El ‘Buggy Bar’, que bien podría haberse llamado ‘Casa Pedro’, era el remanso de paz que todos los que vivimos en esta sociedad frenopática necesitamos. Un sitio sencillo, sin grandes alharacas, que ofrecía todo lo que necesita una persona para lidiar con su carga diaria: buenas copas, comida rica y compañía agradable. Es más, el bar tenía psicólogo, y no, no es una metáfora. Uno de los camareros, Pablo, era graduado en Psicología, por lo que el servicio más completo no podía ser.
Entre aquellas cuatro paredes hemos hablado de cine, mujeres, muerte, salud, familia, fútbol, libros y, lo más importante, hemos despotricado e insultado a gente infame, una práctica muy terapéutica. Desde hace cuatro años, procuraba celebrar cada cumpleaños allí, y Pedro siempre era uno más en la foto de grupo. Allí ganó el Real Madrid la última Champions, y gritamos como locos cada victoria. En la vuelta de la semifinal contra el Manchester City, Pedro lanzó una de sus propias sillas al vacío con el segundo gol de Rodrygo. Aquel lugar era saber que por muy mal dadas que vinieran en el trabajo o en la vida tenías un sitio al que ir y donde todo fuera, más o menos, como siempre.
El día que Pedro me dijo que cerraba el bar lo hizo con una sonrisa de oreja a oreja mientras yo quedaba fulminado, como atravesado por las balas que acribillan a James Caan en El Padrino. “Desde este lado de la barra, la fiesta no se disfruta nada”, me dijo. Es una frase que nunca olvidaré. Pedro había conseguido vender el bar y su sentimiento era como el de un gladiador que consigue la libertad. Yo en cambio me sentía más como Sandra Bullock en Gravity, flotando y perdido en la nada sideral. “La gente hoy ya no tiene empatía”, aseveró Pedro, y a continuación compartió conmigo una larga lista de desagravios cometidos por la clientela habitual del bar, una lista de pecados del que yo también fui culpable, en alguna ocasión. Ese “¿me da tiempo a tomar otra copa?” a la 1 de la mañana, después de 18 horas de curro, que sentaba peor que un directo de Tyson.

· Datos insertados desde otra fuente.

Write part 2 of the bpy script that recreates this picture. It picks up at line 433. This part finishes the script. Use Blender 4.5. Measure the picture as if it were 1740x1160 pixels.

Pedro estaba quemado, y como él, mucha gente que cierra su negocio porque se convierte en una prisión, en una condena perpetua, en la consecución infinita de días que no apetecen nada. Se tiende a ponderar el tema monetario cuando un local cierra, y no siempre es así, aunque cualquier hostelero les dirá que para pagar la luz casi hace falta pedir un crédito al banco. La hostelería es un negocio esclavo en el que pocas veces se mira de verdad al que está al otro lado de la barra porque bastante tenemos con ahogar nuestras frustraciones entre licor y humo.
Cada vez más bares
Pese a la inflación y la crisis económica, según los datos del Ayuntamiento de Madrid, este año han abierto 332 bares más en la capital. El censo de locales asciende a 22.364, según las cifras a mes de octubre. España es el país con más bares por habitante de la Unión Europea –uno por cada 170 personas-. Es más, comunidades como Castilla y León y Galicia (1 por 128 hab.) tienen más bares por habitante que países como Alemania (1 por 396 hab.).
Es un hecho que nuestra sociedad, inmersa en una constante crisis de ansiedad, demanda cada vez más lo que ofrece un bar. A su vez, cada vez hacen falta más camareros y es difícil encontrarlos porque al otro lado de la barra, “la fiesta no se disfruta nada”.
Con motivo de la publicación de su novela, Perro come perro, pregunté a Rubén Arranz si cree que sería posible volver a los tiempos de El hombre tranquilo, la película de John Ford, un canto a la vida sencilla, tranquila y rutinaria, lo opuesto al mundo Mad Max de nuestros días. Me respondió que no lo creía, que en una situación de tranquilidad el hombre terminaría por buscar la aventura. Creo que tiene razón, lo cual nos lleva a la conclusión de que los humanos somos seres inconformistas, y por tanto, idiotas.